Stelco Holdings Inc. today announced financial results for the three months ended March 31, 2018. Stelco Holdings is the 100 percent owner of Stelco, the operating company.
Revenue increased 25 percent to $482 million in Q1 2018 from $386 million in Q1 2017, driven by a 23 percent increase in shipping volumes and a 2 percent increase in average selling prices. On a sequential basis, revenue increased 7 percent from $452 million in Q4 2017, driven by a 4 percent increase in shipping volumes and a 3 percent increase in average selling prices
Net income for the quarter increased by $45 million, from a net loss of $17 million in the first quarter of 2017 to net income of $28 million in the first quarter of 2018. The period-over-period increase reflects improved revenue and lower finance cost, offset by higher operating costs due to increased volumes and increased raw material and SG&A costs.

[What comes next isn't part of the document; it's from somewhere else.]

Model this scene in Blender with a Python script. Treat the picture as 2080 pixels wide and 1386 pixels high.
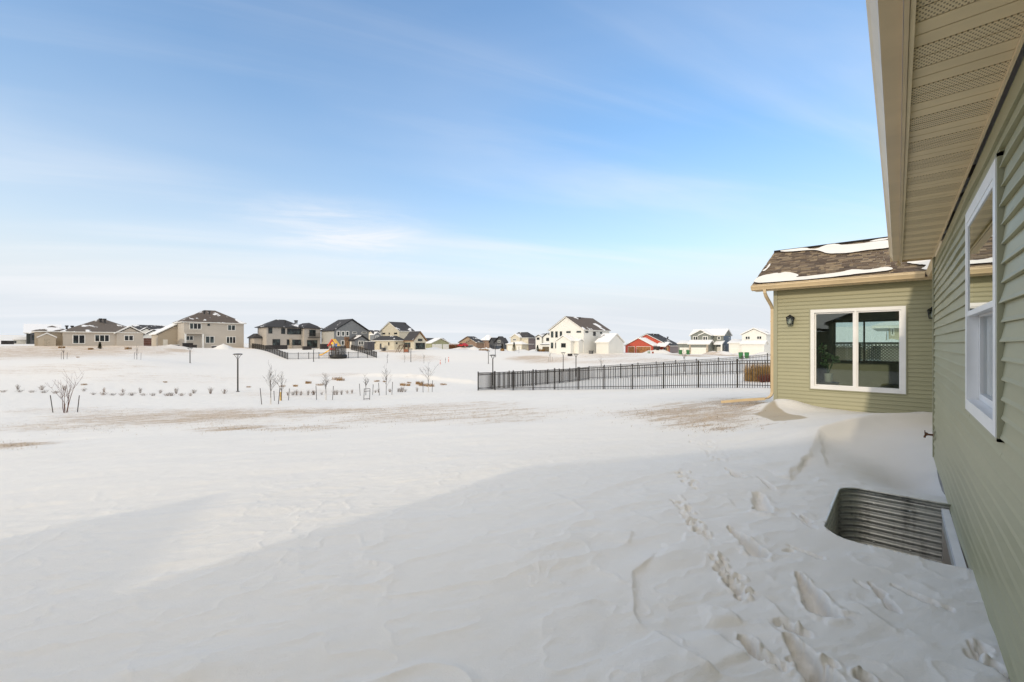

Q1 2018 shipping volume equates to approximately a 2.5 million nt (net tons) annual run rate, up 25 percent from fiscal 2017 shipping volumes of 2 million nt
Alan Kestenbaum, the Company's Executive Chairman and Chief Executive Officer, commented: "Improving industry fundamentals and rising demand for steel should continue to benefit Stelco in the second quarter and beyond as we ship orders that were booked at sequentially higher prices during the first quarter. In addition to the rising tide from stronger industry conditions, we have achieved a number of strategic initiatives that we expect will positively impact our shipping volumes and margins on an ongoing basis, including our investments in rail assets and enhancements to our dock at Lake Erie Works, which are now in place and are expected to improve our shipping volumes and reduce our shipping costs."